I’m an avid reader of money makeovers and discussions individual personal finances and I’m struck by how often people say that they don’t trust pensions. I realise that this is affected strongly by the private pensions mis-selling scandal and the collapse of Equitable Life. And it’s certainly true that lots of pension funds have been adversely affected by the bursting of the dot-com bubble. But, I’m starting to think that lots of British people don’t realise what pensions are.

As far as I can see, pensions are just a tax wrapper. The wrapper is just a set of rules that allow you to get tax breaks. The underlying investment is what you should be relying on to make you money. It wouldn’t surprise me if many of the people who had money-purchase pensions in 2000, didn’t realise that some or all of their money had been invested in the stock market. And if they didn’t realise where their money was, they probably wouldn’t connect the bubble bursting with their loss of pension funds.

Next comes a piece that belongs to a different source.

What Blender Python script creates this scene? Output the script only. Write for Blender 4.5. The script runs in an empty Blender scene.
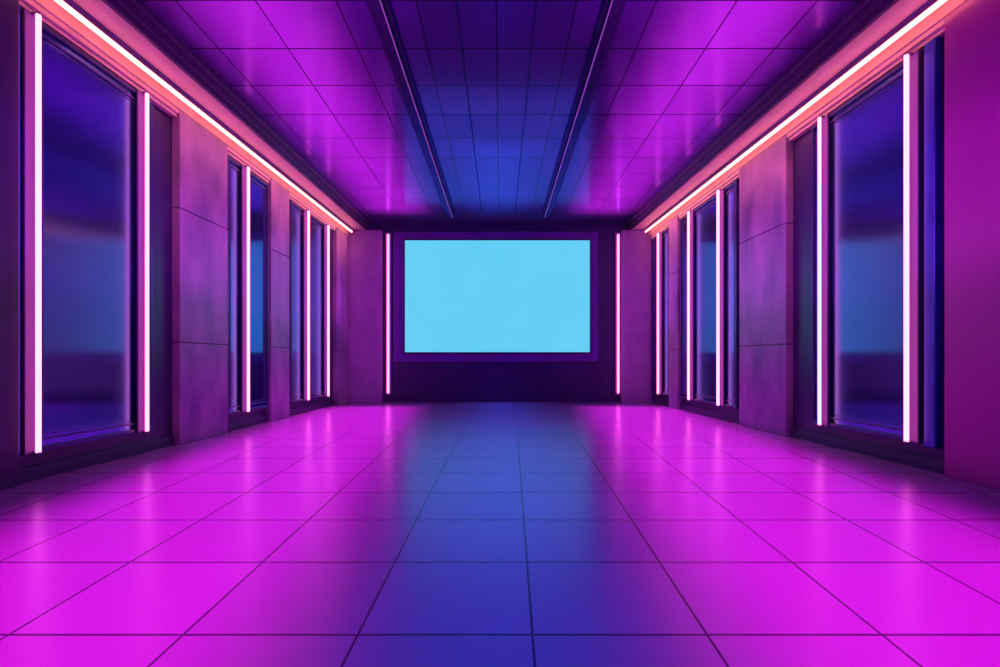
import bpy, bmesh, math
from mathutils import Vector, Matrix

sc = bpy.context.scene
sc.view_settings.view_transform = 'Standard'
sc.view_settings.look = 'None'
COL = sc.collection

# ------------------------------------------------------------------ helpers
def newmat(name):
    m = bpy.data.materials.new(name); m.use_nodes = True
    return m, m.node_tree, m.node_tree.nodes['Principled BSDF']

def N(nt, t, **kw):
    n = nt.nodes.new(t)
    for k, v in kw.items(): setattr(n, k, v)
    return n

def M(nt, op, a, b=None, c=None):
    n = nt.nodes.new('ShaderNodeMath'); n.operation = op
    for i, v in enumerate((a, b, c)):
        if v is None: continue
        if isinstance(v, (int, float)): n.inputs[i].default_value = v
        else: nt.links.new(v, n.inputs[i])
    return n.outputs[0]

def mat_noise(name, c1, c2, rough=(0.4, 0.5), metal=0.0, scale=4.0, bump=0.05, spec=0.5, stretch=(1, 1, 1), tint=None, aniso=0.0, detail=6, lo=0.3, hi=0.7):
    m, nt, b = newmat(name)
    tc = N(nt, 'ShaderNodeTexCoord'); mp = N(nt, 'ShaderNodeMapping')
    mp.inputs['Scale'].default_value = stretch
    nt.links.new(tc.outputs['Object'], mp.inputs[0])
    no = N(nt, 'ShaderNodeTexNoise'); no.inputs['Scale'].default_value = scale
    no.inputs['Detail'].default_value = detail
    nt.links.new(mp.outputs[0], no.inputs['Vector'])
    ct = N(nt, 'ShaderNodeMapRange'); ct.inputs[1].default_value = lo; ct.inputs[2].default_value = hi
    nt.links.new(no.outputs[0], ct.inputs[0])
    mx = N(nt, 'ShaderNodeMix', data_type='RGBA')
    mx.inputs[6].default_value = (*c1, 1); mx.inputs[7].default_value = (*c2, 1)
    nt.links.new(ct.outputs[0], mx.inputs[0]); nt.links.new(mx.outputs[2], b.inputs['Base Color'])
    mr = N(nt, 'ShaderNodeMapRange'); mr.inputs[3].default_value = rough[0]; mr.inputs[4].default_value = rough[1]
    nt.links.new(no.outputs[0], mr.inputs[0]); nt.links.new(mr.outputs[0], b.inputs['Roughness'])
    b.inputs['Metallic'].default_value = metal
    b.inputs['Specular IOR Level'].default_value = spec
    if tint: b.inputs['Specular Tint'].default_value = (*tint, 1)
    if aniso:
        b.inputs['Anisotropic'].default_value = aniso
        cx = N(nt, 'ShaderNodeCombineXYZ'); cx.inputs[1].default_value = 1.0
        nt.links.new(cx.outputs[0], b.inputs['Tangent'])
    if bump:
        bp = N(nt, 'ShaderNodeBump'); bp.inputs['Strength'].default_value = bump; bp.inputs['Distance'].default_value = 0.02
        nt.links.new(no.outputs[0], bp.inputs['Height']); nt.links.new(bp.outputs[0], b.inputs['Normal'])
    return m

def mat_emit(name, col, strength):
    m, nt, b = newmat(name)
    b.inputs['Base Color'].default_value = (*[min(1, c) for c in col], 1)
    b.inputs['Emission Color'].default_value = (*col, 1)
    b.inputs['Emission Strength'].default_value = strength
    return m

def mat_tiles(name, base, base2, seamcol, ufun, vfun, lw, rough, metal=0.0, spec=0.5, bump=0.3, tint=None, var=1.0):
    m, nt, b = newmat(name)
    geo = N(nt, 'ShaderNodeTexCoord'); sep = N(nt, 'ShaderNodeSeparateXYZ')
    nt.links.new(geo.outputs['Object'], sep.inputs[0])
    x, y = sep.outputs[0], sep.outputs[1]
    u, us = ufun(nt, x, y); v, vs = vfun(nt, x, y)
    def dist(t, s):
        fr = M(nt, 'FRACT', M(nt, 'ADD', t, 100.5))
        return M(nt, 'MULTIPLY', M(nt, 'ABSOLUTE', M(nt, 'SUBTRACT', fr, 0.5)), s)
    # cross joints are a little wider than the long joints
    d = M(nt, 'MINIMUM', dist(u, us), M(nt, 'MULTIPLY', dist(v, vs), 0.62))
    mr = N(nt, 'ShaderNodeMapRange'); nt.links.new(d, mr.inputs[0])
    mr.inputs[1].default_value = lw * 0.5; mr.inputs[2].default_value = lw
    mask = mr.outputs[0]
    cx = N(nt, 'ShaderNodeCombineXYZ')
    nt.links.new(M(nt, 'FLOOR', u), cx.inputs[0]); nt.links.new(M(nt, 'FLOOR', v), cx.inputs[1])
    wn = N(nt, 'ShaderNodeTexWhiteNoise', noise_dimensions='2D'); nt.links.new(cx.outputs[0], wn.inputs['Vector'])
    mx = N(nt, 'ShaderNodeMix', data_type='RGBA'); nt.links.new(M(nt, 'MULTIPLY', wn.outputs[0], var), mx.inputs[0])
    mx.inputs[6].default_value = (*base, 1); mx.inputs[7].default_value = (*base2, 1)
    mx2 = N(nt, 'ShaderNodeMix', data_type='RGBA'); nt.links.new(mask, mx2.inputs[0])
    mx2.inputs[6].default_value = (*seamcol, 1); nt.links.new(mx.outputs[2], mx2.inputs[7])
    nt.links.new(mx2.outputs[2], b.inputs['Base Color'])
    b.inputs['Roughness'].default_value = rough
    b.inputs['Metallic'].default_value = metal; b.inputs['Specular IOR Level'].default_value = spec
    if tint: b.inputs['Specular Tint'].default_value = (*tint, 1)
    bp = N(nt, 'ShaderNodeBump'); bp.inputs['Strength'].default_value = bump; bp.inputs['Distance'].default_value = 0.006
    nt.links.new(mask, bp.inputs['Height']); nt.links.new(bp.outputs[0], b.inputs['Normal'])
    return m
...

A pension isn’t something to be mistrusted; it’s just a set of rules. Your best weapon in preventing mis-selling is to educate yourself. If you want to mistrust something, then it should be the underlying investment. If you truly believe that shares are on average going to do worse than savings accounts in the next twenty to thirty years, then you can put a pension wrapper on a cash savings account.

2 comments:

Adventures In Money Making said...

since Social security won't be around much longer, can i claim a british benefit against my contributions into SS?

I heard somewhere that there was some reciprocity between the 2 countries in this regards.

plonkee said...

Sorry for the delayed response, I've been away.

As I understand it there is some reciprocity, so that if most of your contributions are to the UK, you can claim your US contributions as extra years and vice versa.

This means that if you paid NI for 30 years and FICA(?) for 10, then that would be 40 years of contributions for a British state pension, (you need 44 years, I think, for a full pension).